MIRAMSHAH, March 15: A seminary abandoned a few years ago but now being allegedly used as a terrorist den was blown up by security forces here on Wednesday. Army and paramilitary troops cordoned off Madressah Al Khalifa Islami near Amin checkpost, about a kilometre south of Miramshah, and blew up the place with dynamite.
The seminary is said to have been built by an Afghan cleric belonging to Mazar-i-Sharif in the late 1980s. The building was abandoned a few years ago.
An Inter-Service Public Relations press release issued in Peshawar said terrorists used the abandoned building to launch attacks on military installations.
Meanwhile, the agency’s political authorities have ordered arms dealers in Miramshah to wind up their business immediately.
The order follows imposition of a ban on display of arms in Miramshah, declaring the town as a ‘weapons free zone’, following clashes between security forces and militants.
Officials said political authorities had asked the arms dealers to shift their weapons and ammunition forthwith to some other place, and warned them that their stock would be seized if they failed to comply. Miramshah has emerged as a major arms market in the tribal area. There are more than 50 weapons shops operating in the town.
Agencies add: “The Khalifa Madressah was destroyed by security forces today as part of a campaign to deprive militants of any hideout,” an official told AFP in Miramshah.
The Afghan cleric who set up the seminary was identified as Khalifa who died several years ago. Khalifa was an associate of former Taliban commander Jalaluddin Haqqani, officials said.

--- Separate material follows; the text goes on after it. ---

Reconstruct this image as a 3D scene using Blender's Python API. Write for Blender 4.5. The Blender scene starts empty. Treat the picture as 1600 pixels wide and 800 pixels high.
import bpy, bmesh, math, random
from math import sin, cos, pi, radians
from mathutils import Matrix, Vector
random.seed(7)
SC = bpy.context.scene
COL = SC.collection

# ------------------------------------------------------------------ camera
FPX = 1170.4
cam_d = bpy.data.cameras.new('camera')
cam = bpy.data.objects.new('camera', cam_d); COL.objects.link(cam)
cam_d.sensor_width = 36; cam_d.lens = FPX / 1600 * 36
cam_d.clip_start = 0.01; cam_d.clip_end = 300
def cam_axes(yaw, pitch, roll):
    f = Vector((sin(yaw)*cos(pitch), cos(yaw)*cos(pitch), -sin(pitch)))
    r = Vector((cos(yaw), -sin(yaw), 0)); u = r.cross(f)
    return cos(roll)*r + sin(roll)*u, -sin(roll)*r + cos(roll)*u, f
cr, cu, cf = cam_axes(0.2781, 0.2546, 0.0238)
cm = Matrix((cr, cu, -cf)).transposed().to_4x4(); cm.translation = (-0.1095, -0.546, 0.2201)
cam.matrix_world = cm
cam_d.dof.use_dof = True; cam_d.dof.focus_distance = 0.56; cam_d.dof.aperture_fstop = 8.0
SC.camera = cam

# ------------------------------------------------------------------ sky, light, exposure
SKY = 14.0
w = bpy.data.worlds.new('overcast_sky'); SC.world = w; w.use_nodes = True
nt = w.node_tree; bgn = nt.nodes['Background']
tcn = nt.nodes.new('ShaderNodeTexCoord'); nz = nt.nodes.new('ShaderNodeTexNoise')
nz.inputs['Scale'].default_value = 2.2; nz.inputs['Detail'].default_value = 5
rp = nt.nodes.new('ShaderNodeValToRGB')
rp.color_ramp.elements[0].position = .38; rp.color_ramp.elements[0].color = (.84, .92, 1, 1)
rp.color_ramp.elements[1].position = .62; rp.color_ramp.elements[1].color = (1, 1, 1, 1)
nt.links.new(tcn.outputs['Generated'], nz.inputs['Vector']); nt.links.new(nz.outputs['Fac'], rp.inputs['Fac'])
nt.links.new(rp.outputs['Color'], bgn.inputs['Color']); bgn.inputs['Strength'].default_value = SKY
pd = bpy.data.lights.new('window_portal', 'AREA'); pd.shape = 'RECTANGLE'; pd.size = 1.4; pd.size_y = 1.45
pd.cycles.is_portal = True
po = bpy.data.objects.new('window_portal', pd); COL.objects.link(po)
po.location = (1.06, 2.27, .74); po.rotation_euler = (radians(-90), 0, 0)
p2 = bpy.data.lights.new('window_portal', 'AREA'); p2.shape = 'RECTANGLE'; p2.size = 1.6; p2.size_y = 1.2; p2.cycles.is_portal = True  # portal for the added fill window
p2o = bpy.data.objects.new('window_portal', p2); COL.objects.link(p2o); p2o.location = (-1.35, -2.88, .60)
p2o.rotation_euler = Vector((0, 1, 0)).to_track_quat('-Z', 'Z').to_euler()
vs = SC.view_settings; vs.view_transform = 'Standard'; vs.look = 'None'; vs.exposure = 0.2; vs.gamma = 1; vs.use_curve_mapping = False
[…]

Haqqani is now on a US list of most wanted militants.
Last week troops and helicopter gunships destroyed seminaries run by two local clerics, Sadiq Noor and Abdul Khaleq.
North Waziristan’s Political Agent Zaheerul Islam, told Reuters that 29 people, 19 of them Afghans, had been arrested since authorities announced a drive to force out Afghans living illegally in the region.